Emese

A few comments on myths, magyar and Christian. Posts proceed by date, from bottom to top.

Wednesday, August 18, 2004

Szent István

István, the son of Géza, the son of Taksony, the son of Zsolt, the son of Árpád, the son of Álmos, the son of Ügek and Emese...

István died in 1038 and was sainted in 1083. August 20 is the day of his feast in Hungary. When he was born, he was given the name Vajk, but was baptized István (Estefan, Stefan, Steven; from stephanos, Greek for crown. Nomen est omen). His father had had the ambition of founding a Christian dynasty, but according to church legends he could not, as an angel told him in a vision, because he had blood on his hands. (Which monarch did not?) But his son would fulfill the dream.

The historical István was a strong, talented ruler, who built a western, European kingdom based on a mixed, in part semi-nomadic population - thus finishing the work his father had begun.

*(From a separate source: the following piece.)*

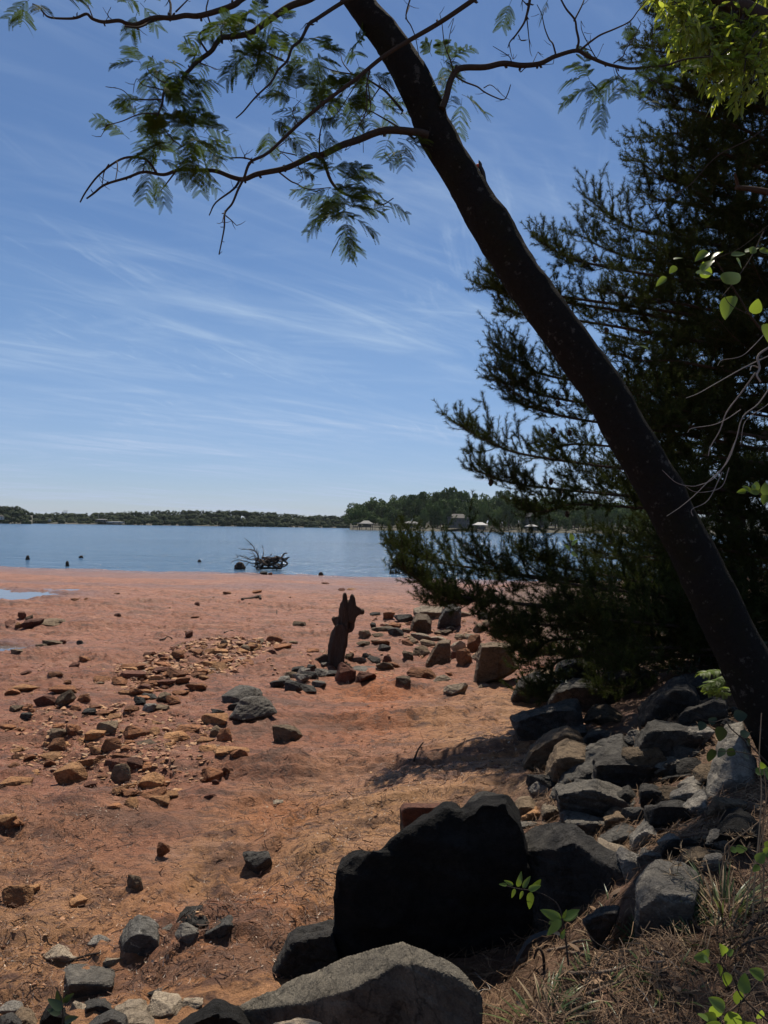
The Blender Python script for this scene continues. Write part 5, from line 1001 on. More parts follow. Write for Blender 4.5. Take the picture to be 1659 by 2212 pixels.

He organized counties, bishoprics, built churches and cathedrals, a bureaucracy, successfully sought diplomatic ties with Bavaria to the left, and the Slavic kingdoms to the east. He was powerful enough to defend Hungary against invaders, eastern or western.

He took a wife, Gizella, from the Bavarian dynastic line, thereby sealing the Western alliance. The alternatives would have been remaining independent, "pagan", at war with the rest of the world, or accepting Byzantine Orthodoxy, as eastern and southern Slavdom had done. But then Hungary would still have remained a target for the West.

In fact István did have to fight, on several fronts. Against German armies that threatened the country's independence; against his own kinfolk, who, with their supporters, sought to overthrow and even murder him; against "pagan" rebels, who hated the often foreign clergy and taxes collected by the lords, ecclesiastic and worldly.